Politico today describes a dinner group for women across the Senate aisle, launched by Senator Barbara Mikulski. The ground rules: “No staff, no memos, no leaks, and no men.”

There are seventeen women in the Senate, and only five are Republicans, many of them relative moderates — Kay Bailey Hutchison, Lisa Murkowski, Olympia Snow, Susan Collins — plus newcomer Kelly Ayotte, who was endorsed by Sarah Palin. They get together periodically to eat, sometimes at someone’s house, and also offer new entrants like Kirsten Gillibrand advice on navigating the Senate. (Gillibrand came from her own supportive women’s network in the House.)

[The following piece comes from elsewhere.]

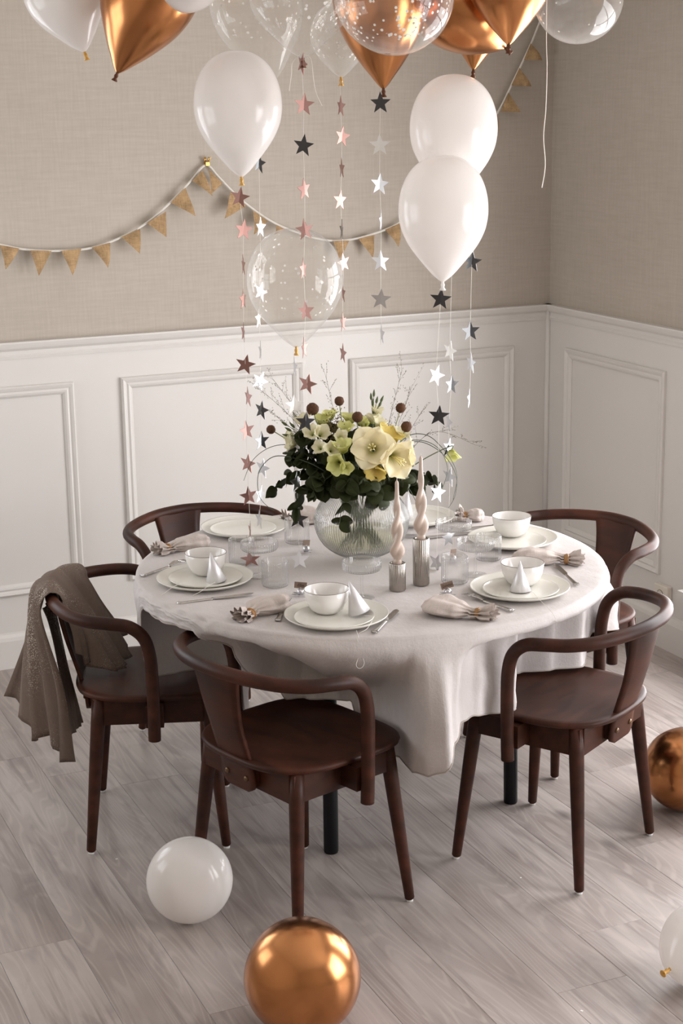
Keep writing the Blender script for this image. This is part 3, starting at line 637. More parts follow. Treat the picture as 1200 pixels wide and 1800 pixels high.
# ------------------------------------------------------------------ place cards on bell holders
def star_shape(w, th=.0006, fold=0, inner=.42):
    """five pointed star in the xz plane, w = full width, creased along its upright middle"""
    R = w / 2 / math.cos(math.radians(18)); V = []; pts = []
    for i in range(10):
        a = PI / 2 + i * PI / 5; r = R if i % 2 == 0 else R * inner; pts.append((r * math.cos(a), r * math.sin(a)))
    for s in (-1, 1):
        V.append((0, s * th, 0))
        for x, z in pts: V.append((x, s * th + abs(x) * fold, z))
    F = []
    for i in range(10):
        j = (i + 1) % 10; F += [(0, 1 + j, 1 + i)[::-1], (11, 12 + i, 12 + j)[::-1], (1 + i, 1 + j, 12 + j, 12 + i)]
    return V, F
def write(txt, size, name, parent, Mx):
    cu = bpy.data.curves.new(name, 'FONT'); cu.body = txt; cu.size = size; cu.align_x = 'CENTER'; cu.align_y = 'CENTER'; cu.extrude = .0001; cu.shear = .35; cu.space_character = .95
    tmp = bpy.data.objects.new(name, cu); dg = bpy.context.evaluated_depsgraph_get(); C.objects.link(tmp); bpy.context.view_layer.update(); dg = bpy.context.evaluated_depsgraph_get()
    me = bpy.data.meshes.new_from_object(tmp.evaluated_get(dg)); C.objects.unlink(tmp); bpy.data.objects.remove(tmp); bpy.data.curves.remove(cu)
    me.materials.clear(); me.materials.append(MT['ink']); o = bpy.data.objects.new(name, me); C.objects.link(o); o.parent = parent; o.matrix_local = Mx; return o
def card_set(where, hl, cl_, rz, tilt, txt):
    t = thing('place_card_holder', hl, 'card holder', where, rz, 'silver bell card holders')
    V, F = lathe([(0, 0), (.005, .0008), (.0092, .005), (.0098, .0095), (.0085, .014), (.004, .0178), (0, .018)], 24); obj('bell', V, F, 'silver', t)
    V, F = tube([(-.003, 0, .017), (0, 0, .0195), (.003, 0, .017)], .0012, 8); obj('slot_clip', V, F, 'silver', t)
    for k, an in enumerate((2.6, 3.5, 4.4, 5.6)):
        V, F = grid(lambda u, v: (.006 + .018 * v, (u - .5) * .010 * math.sin(PI * min(1, v * .95 + .05)), .0016 + .002 * v + .002 * abs(u - .5)), 5, 7); V, F = solid(V, F, .0005)
        obj('leaf', mats(V, Matrix.Rotation(an, 4, 'Z')), F, 'silver', t)
    c = thing('place_card', cl_, 'place card', (where[0], where[1], where[2] + .0180), rz, 'brown place cards')
    Mx = Matrix.Rotation(tilt, 4, 'Y') @ Matrix.Translation((0, 0, .0078))
    V, F = box(-.0165, .0165, -.0004, .0004, -.0075, .0095); obj('card', mats(V, Mx), F, 'card', c, False)
    if txt: write(txt, .0115, 'lettering', c, Mx @ Matrix.Translation((0, -.0006, .001)) @ Matrix.Rotation(PI/2, 4, 'X'))
RZ = -.414
card_set(zc_((1.5621, 3.8333, 0.745)), 'silver bell holder with leaves left of the front bowl', 'brown handwritten card in the bell left of the front bowl', RZ, .10, 'Elias')
card_set(zc_((1.9087, 3.6588, 0.745)), 'silver bell holder with leaves above the pouch napkin', 'light brown handwritten card above the pouch napkin', RZ, -.28, 'Lovisa')
card_set(zc_((1.7419, 4.2236, 0.745)), 'silver bell holder at the left foot of the vase', 'brown card seen edgewise at the left of the vase', RZ + .95, .20, '')
card_set(zc_((2.0717, 3.9403, 0.745)), 'silver bell holder behind the standing silver star', 'red-brown card seen edgewise behind the standing star', RZ + 1.0, .18, '')
# ------------------------------------------------------------------ candles in ribbed holders
def candle(px_base, hold_h, can_h, lab1, lab2, tw):
    h = thing('candle_holder', lab1, 'candle holder', px_base, 0, 'ribbed mercury candle holders')
    V, F = lathe([(.0, .0), (.0205, 0), (.0215, .002), (.0215, hold_h - .002), (.0205, hold_h), (.0165, hold_h), (.0155, hold_h - .002), (.0155, hold_h - .022), (0, hold_h - .022)], 132, lambda a, j: 1 + (.030 * math.sin(a * 26) if 1 < j < 5 else 0)); obj('ribbed_body', V, F, 'ribbed', h)
    c = thing('twisted_candle', lab2, 'candle', (px_base[0], px_base[1], px_base[2] + hold_h - .021), .3, 'blush twisted taper candles')
    n, m = 28, 90; V = []; F = []
    for j in range(m):
        v = j / (m - 1); z = can_h * v
        tp_ = max(0, (v - .10) / .90)
        r = .0118 if v < .12 else (.0095 + .0060 * math.sin(min(1, (v - .12) / .14) * PI / 2) - .0105 * min(1, max(0, (v - .2) / .7)))
        if v > .96: r *= max(.25, 1 - ((v - .96) / .04) ** 2 * .75)
        ell = .40 * min(1, max(0, (v - .10) / .08)) * (1 - min(1, max(0, (v - .62) / .22)))
        for i in range(n):
            a = 2 * PI * i / n; tw_ = tw * v; rr = r * (1 + ell * math.cos(2 * (a - tw_))) ; V.append((rr * math.cos(a), rr * math.sin(a), z))
    for j in range(m - 1):
        for i in range(n): a, b = j * n + i, j * n + (i + 1) % n; F.append((a, b, b + n, a + n))
    F += [tuple(range(n))[::-1], tuple(range((m - 1) * n, m * n))]
    obj('wax', V, F, 'wax', c); obj('wick', *tube([(0, 0, can_h - .001), (.0006, 0, can_h + .006)], .0007, 6), 'thread', c)
candle(zc_((1.811, 3.7603, 0.745)), .075, .245, 'short ribbed silver candle holder', 'shorter twisted blush candle in the short holder', 12)
candle(zc_((1.8908, 3.7795, 0.745)), .128, .245, 'tall ribbed silver candle holder', 'taller twisted blush candle in the tall holder', 11)
# ------------------------------------------------------------------ vase with bouquet
VC = Vector((1.8428, 4.0566, 0.745)); VC.z = zc
vz = thing('glass_vase', 'round ribbed glass vase on a short foot in the middle of the table', 'vase', VC)
prof = [(.094, .208), (.0962, .206), (.095, .200), (.104, .188), (.120, .165), (.1315, .137), (.133, .118), (.127, .088), (.109, .056), (.083, .034), (.064, .0245), (.053, .020)]
V, F = lathe(spline2(prof, 2), 640, lambda a, j: 1 + (.0085 * math.sin(a * 106) if 5 < j < 22 else 0)); obj('globe', V, F, 'vaseglass', vz)
V, F = lathe([(.0, .033), (.055, .034), (.080, .041), (.104, .059), (.1235, .089), (.1295, .118), (.128, .137), (.117, .164), (.101, .187), (.092, .199), (.094, .208)], 96); obj('inner_wall', V, F, 'glass', vz)
V, F = lathe([(.053, .021), (.052, .017), (.054, .008), (.0565, .002), (.0555, .0), (.052, .001), (.0505, .008), (.048, .017), (.050, .021)], 96, lambda a, j: 1 + .004 * math.sin(a * 40)); obj('foot', V, F, 'glass', vz)
wt = lathe([(0, .0355), (.055, .0365), (.079, .0435), (.1025, .061), (.119, .0865), (.0, .0875)], 64); obj('water', *wt, 'water', vz)
VT = VC + Vector((0, 0, .208))
def stem_pts(tip, k=1.0, bend=.3, seed=0):
    """from inside the vase, through the neck, out to the tip"""
    tip = Vector(tip); rn = random.Random(seed); d = (tip - VT); h = Vector((d.x, d.y, 0)); hl = h.length or 1
    neck = VT + h / hl * min(.068, hl * .6) + Vector((0, 0, -.01)); foot_ = VC + Vector((-h.x / hl * .05 + rn.uniform(-.02, .02), -h.y / hl * .05 + rn.uniform(-.02, .02), .045))
    mid = neck.lerp(tip, .5) + Vector((0, 0, bend * hl * .35))
    return [foot_, neck, mid, tip]
vd = 4.6264
DIRV = (Vector((0, 0, 2.0)) - VT).normalized()
def leaf_mesh(L, w, cup=.15, tipk=1.0):
    V = []; n = 9
    for i in range(n):
        v = i / (n - 1); ww = w * math.sin(PI * v ** tipk) ** .6 if 0 < v < 1 else 0.0004
        for u in (-1, 0, 1): V.append((L * v, u * ww, cup * L * (abs(u) * ww / L * 1.2 - (v * (1 - v)) * .0) - .12 * L * v * v))
    F = [(j * 3 + i, j * 3 + i + 1, j * 3 + i + 4, j * 3 + i + 3) for j in range(n - 1) for i in (0, 1)]
    return solid(V, F, .0005)
leaf_src = {}
def add_leaf(kind, parent, Mx):
    if kind not in leaf_src:
        L, w, mt, tk = dict(round=(.036, .0165, 'leaf', .9), big=(.047, .0205, 'leaf', .9), long=(.055, .0125, 'leaf', .85), pale=(.038, .0170, 'leaf2', .9))[kind]
        o = obj('leaf', *leaf_mesh(L, w, .25, tk), mt, parent); leaf_src[kind] = o.data
    else: o = bpy.data.objects.new('leaf', leaf_src[kind]); C.objects.link(o); o.parent = parent
    o.matrix_local = Mx; return o
def eucalyptus(lab, tip, kinds, n=12, bend=.5, seed=0, start=.25):
    rn = random.Random(seed); t = thing('eucalyptus_branch', lab, 'foliage', VT, 0, 'eucalyptus branches in the vase')
    P = catmull([p - VT for p in stem_pts(tip, 1, bend, seed)], 8); obj('stem', *tube(P, lambda u: .0022 - .0014 * u, 6), 'stem', t)
    m = len(P)
    for i in range(n):
        k = 8 + (m - 9) * (start * .6 + (1 - start * .6) * i / (n - 1)); i0 = min(int(k), m - 2); p = P[i0].lerp(P[i0 + 1], k - int(k)); d = (P[i0 + 1] - P[i0]).normalized()
        for s in (-1, 1):
            side = d.cross(Vector((rn.uniform(-.4, .4), rn.uniform(-.4, .4), 1))).normalized() * s
            ld = (side * 1.0 + d * rn.uniform(.1, .7) + Vector((0, 0, rn.uniform(-.7, .25)))).normalized()
            nz_ = (DIRV + Vector((rn.uniform(-.9, .9), rn.uniform(-.9, .9), rn.uniform(-.5, .9)))).normalized()
            y = nz_.cross(ld); y = y.normalized(); z = ld.cross(y); sc = rn.uniform(.75, 1.2)
            Mx = Matrix((ld, y, z)).transposed().to_4x4() @ Matrix.Scale(sc, 4); Mx.translation = p; add_leaf(kinds[rn.randrange(len(kinds))], t, Mx)
            if i == n - 1: break
    return t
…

Thankfully, no one makes a Sex And The City brunch reference. Still, Politico seems to want to go as far as saying that women just naturally are nicer and more cooperative as men — the caption to the lead photo is “For female senators, there’s more to politics than scoring points,” but the evidence isn’t that overwhelming.

Sen. Maria Cantwell (D-Wash.) leapt to then-Sen. Blanche Lincoln’s defense during a closed-door meeting on banking regulation, warning male colleagues that ignoring the Arkansas Democrat’s amendments to the Wall Street reform bill would be a big political mistake.
“It was about jurisdiction but also about gender,” one observer told POLITICO.

How was it about gender? What authority does this observer have? Who knows.

Maybe these women also get along better because they have to — just like data showing that women in the House tended to be more effective both in sponsoring legislation and in bringing home the pork, they’ve undoubtedly had to work harder than many their peers, simply because they’re underestimated. (A political insider said to me recently, “There is no female Scott Brown.” Yet!)